__Exercise details__
Every entry must be echoed exactly.

*****

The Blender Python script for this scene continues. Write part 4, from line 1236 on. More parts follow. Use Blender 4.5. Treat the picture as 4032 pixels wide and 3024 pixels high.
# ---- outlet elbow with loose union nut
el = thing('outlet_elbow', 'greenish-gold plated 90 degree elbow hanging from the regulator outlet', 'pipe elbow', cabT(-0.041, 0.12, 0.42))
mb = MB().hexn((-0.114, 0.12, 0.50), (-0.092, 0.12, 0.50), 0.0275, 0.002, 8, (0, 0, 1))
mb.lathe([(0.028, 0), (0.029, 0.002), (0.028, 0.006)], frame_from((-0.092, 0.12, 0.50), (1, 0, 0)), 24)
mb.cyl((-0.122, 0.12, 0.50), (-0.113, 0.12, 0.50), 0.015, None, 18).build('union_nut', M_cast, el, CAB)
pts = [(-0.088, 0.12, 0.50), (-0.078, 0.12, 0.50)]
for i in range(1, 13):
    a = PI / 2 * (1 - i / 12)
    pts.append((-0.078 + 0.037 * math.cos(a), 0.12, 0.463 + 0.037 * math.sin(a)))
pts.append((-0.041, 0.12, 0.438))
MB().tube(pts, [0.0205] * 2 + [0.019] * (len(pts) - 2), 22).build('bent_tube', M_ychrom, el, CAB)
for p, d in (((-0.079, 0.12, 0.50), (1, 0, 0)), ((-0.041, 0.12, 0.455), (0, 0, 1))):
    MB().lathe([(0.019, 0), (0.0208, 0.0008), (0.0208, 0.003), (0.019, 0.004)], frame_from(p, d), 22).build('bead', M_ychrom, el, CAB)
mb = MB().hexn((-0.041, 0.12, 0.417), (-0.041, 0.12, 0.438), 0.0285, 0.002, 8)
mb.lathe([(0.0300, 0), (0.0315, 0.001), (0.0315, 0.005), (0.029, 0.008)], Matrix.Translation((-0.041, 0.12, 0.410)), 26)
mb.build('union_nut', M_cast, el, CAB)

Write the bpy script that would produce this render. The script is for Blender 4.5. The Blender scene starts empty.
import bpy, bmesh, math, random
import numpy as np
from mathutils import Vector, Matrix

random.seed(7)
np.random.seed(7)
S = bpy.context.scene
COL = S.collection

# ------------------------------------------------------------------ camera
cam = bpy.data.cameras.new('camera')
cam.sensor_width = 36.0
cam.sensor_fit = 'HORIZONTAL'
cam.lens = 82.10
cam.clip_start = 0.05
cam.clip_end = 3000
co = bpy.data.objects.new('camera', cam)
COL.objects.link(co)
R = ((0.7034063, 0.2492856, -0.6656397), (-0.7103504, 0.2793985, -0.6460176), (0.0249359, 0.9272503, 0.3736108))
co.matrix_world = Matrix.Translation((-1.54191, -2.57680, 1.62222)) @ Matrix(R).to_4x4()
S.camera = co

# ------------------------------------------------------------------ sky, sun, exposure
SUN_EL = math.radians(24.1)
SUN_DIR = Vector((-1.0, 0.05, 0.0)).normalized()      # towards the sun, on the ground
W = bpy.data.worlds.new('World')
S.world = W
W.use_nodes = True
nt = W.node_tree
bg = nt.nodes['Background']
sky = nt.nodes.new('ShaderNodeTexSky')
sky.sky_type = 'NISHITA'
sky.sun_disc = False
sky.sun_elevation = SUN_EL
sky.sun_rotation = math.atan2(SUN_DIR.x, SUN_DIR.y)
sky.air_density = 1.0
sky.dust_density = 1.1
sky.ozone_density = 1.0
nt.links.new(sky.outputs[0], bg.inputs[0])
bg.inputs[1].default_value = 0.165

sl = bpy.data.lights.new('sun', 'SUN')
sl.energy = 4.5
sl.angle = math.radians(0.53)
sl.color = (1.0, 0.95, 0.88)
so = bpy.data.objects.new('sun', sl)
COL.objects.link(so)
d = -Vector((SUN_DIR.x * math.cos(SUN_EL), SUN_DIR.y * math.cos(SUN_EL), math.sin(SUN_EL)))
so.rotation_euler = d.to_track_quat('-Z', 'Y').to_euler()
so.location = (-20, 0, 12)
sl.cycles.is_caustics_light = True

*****

__Solution to the exercise__
The Blender Python script for this scene continues. Write part 4, from line 1236 on. More parts follow. Use Blender 4.5. Treat the picture as 4032 pixels wide and 3024 pixels high.
# ---- outlet elbow with loose union nut
el = thing('outlet_elbow', 'greenish-gold plated 90 degree elbow hanging from the regulator outlet', 'pipe elbow', cabT(-0.041, 0.12, 0.42))
mb = MB().hexn((-0.114, 0.12, 0.50), (-0.092, 0.12, 0.50), 0.0275, 0.002, 8, (0, 0, 1))
mb.lathe([(0.028, 0), (0.029, 0.002), (0.028, 0.006)], frame_from((-0.092, 0.12, 0.50), (1, 0, 0)), 24)
mb.cyl((-0.122, 0.12, 0.50), (-0.113, 0.12, 0.50), 0.015, None, 18).build('union_nut', M_cast, el, CAB)
pts = [(-0.088, 0.12, 0.50), (-0.078, 0.12, 0.50)]
for i in range(1, 13):
    a = PI / 2 * (1 - i / 12)
    pts.append((-0.078 + 0.037 * math.cos(a), 0.12, 0.463 + 0.037 * math.sin(a)))
pts.append((-0.041, 0.12, 0.438))
MB().tube(pts, [0.0205] * 2 + [0.019] * (len(pts) - 2), 22).build('bent_tube', M_ychrom, el, CAB)
for p, d in (((-0.079, 0.12, 0.50), (1, 0, 0)), ((-0.041, 0.12, 0.455), (0, 0, 1))):
    MB().lathe([(0.019, 0), (0.0208, 0.0008), (0.0208, 0.003), (0.019, 0.004)], frame_from(p, d), 22).build('bead', M_ychrom, el, CAB)
mb = MB().hexn((-0.041, 0.12, 0.417), (-0.041, 0.12, 0.438), 0.0285, 0.002, 8)
mb.lathe([(0.0300, 0), (0.0315, 0.001), (0.0315, 0.005), (0.029, 0.008)], Matrix.Translation((-0.041, 0.12, 0.410)), 26)
mb.build('union_nut', M_cast, el, CAB)

Write the bpy script that would produce this render. The script is for Blender 4.5. The Blender scene starts empty.
import bpy, bmesh, math, random
import numpy as np
from mathutils import Vector, Matrix

random.seed(7)
np.random.seed(7)
S = bpy.context.scene
COL = S.collection

# ------------------------------------------------------------------ camera
cam = bpy.data.cameras.new('camera')
cam.sensor_width = 36.0
cam.sensor_fit = 'HORIZONTAL'
cam.lens = 82.10
cam.clip_start = 0.05
cam.clip_end = 3000
co = bpy.data.objects.new('camera', cam)
COL.objects.link(co)
R = ((0.7034063, 0.2492856, -0.6656397), (-0.7103504, 0.2793985, -0.6460176), (0.0249359, 0.9272503, 0.3736108))
co.matrix_world = Matrix.Translation((-1.54191, -2.57680, 1.62222)) @ Matrix(R).to_4x4()
S.camera = co

# ------------------------------------------------------------------ sky, sun, exposure
SUN_EL = math.radians(24.1)
SUN_DIR = Vector((-1.0, 0.05, 0.0)).normalized()      # towards the sun, on the ground
W = bpy.data.worlds.new('World')
S.world = W
W.use_nodes = True
nt = W.node_tree
bg = nt.nodes['Background']
sky = nt.nodes.new('ShaderNodeTexSky')
sky.sky_type = 'NISHITA'
sky.sun_disc = False
sky.sun_elevation = SUN_EL
sky.sun_rotation = math.atan2(SUN_DIR.x, SUN_DIR.y)
sky.air_density = 1.0
sky.dust_density = 1.1
sky.ozone_density = 1.0
nt.links.new(sky.outputs[0], bg.inputs[0])
bg.inputs[1].default_value = 0.165

sl = bpy.data.lights.new('sun', 'SUN')
sl.energy = 4.5
sl.angle = math.radians(0.53)
sl.color = (1.0, 0.95, 0.88)
so = bpy.data.objects.new('sun', sl)
COL.objects.link(so)
d = -Vector((SUN_DIR.x * math.cos(SUN_EL), SUN_DIR.y * math.cos(SUN_EL), math.sin(SUN_EL)))
so.rotation_euler = d.to_track_quat('-Z', 'Y').to_euler()
so.location = (-20, 0, 12)
sl.cycles.is_caustics_light = True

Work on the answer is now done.